Su paso por la política institucional de izquierda, en la que fue
diputado federal y jefe delegacional de Tlalpan, no mella su espíritu
crítico ni su compromiso con las luchas emancipadoras.
Cuando estalla el levantamiento zapatista, López y Rivas se convierte
en interlocutor natural de los rebeldes. El EZLN lo invita a ser uno de
los asesores en los Diálogos de San Andrés. Él pone a disposición del
proceso su pericia y reflexión, al tiempo que se abre de lleno al
aprendizaje de nuevas experiencias.
Sus viajes junto a otros asesores a La Realidad, Chiapas, entre 1995 y
1997, se hacen frecuentes. Allí, junto al sonido de gallos anunciando
el nuevo día, y el de los insectos craqueando, se escuchaban las sonoras
carcajadas de López y Rivas.
Para alguien que supone que el buen humor es un estado de ánimo que
llega con el sol en el cenit y considera que las primeras horas de la
mañana están hechas para ser vividas con seriedad, resultaba poco menos
que incomprensible la jovialidad matutina del antropólogo. Sus risotadas
se oían cuando apenas despuntaban los primeros rayos de sol, después de
una breve noche de mal dormir.
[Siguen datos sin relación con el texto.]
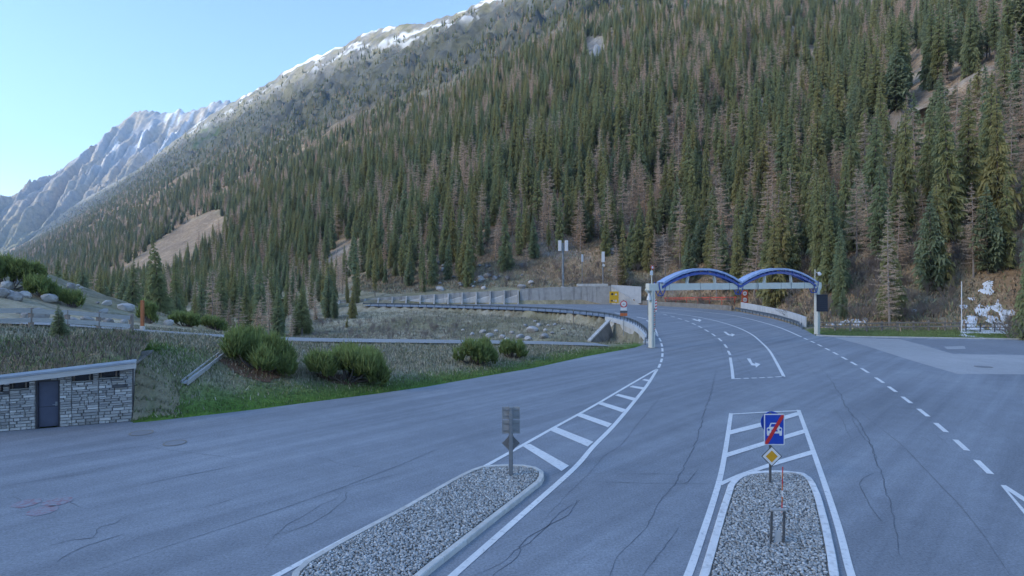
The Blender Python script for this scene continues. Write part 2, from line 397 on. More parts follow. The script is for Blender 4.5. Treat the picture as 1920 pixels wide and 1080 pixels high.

Afortunadamente no duraban mucho tiempo,
porque Gilberto se marchaba al río para bañarse, rasurase y recibir su
bautismo matutino.
Su vivacidad no desaparecía ni con las largas esperas ni con la falta
de comodidades; perduraba hasta que la noche caía. Durante el día,
López y Rivas entonaba canciones de la guerra civil española, le
reclamaba cariñosamente a los curas sus padecimientos en las escuelas
religiosas por las que pasó y narraba todo tipo de anécdotas.
¿De dónde venía esa energía inagotable? De un hecho simple y llano. Gilberto encarna plenamente la frase de Julius Fucik, en Reportaje al pie de la horca, que se convirtió en lema de su generación:
Que la tristeza nunca sea unida a mi nombre. De este material está hecho su libro Pueblos indígenas en tiempos de la Cuarta Transformación, obra que desmonta críticamente el neoindigenismo del nuevo gobierno.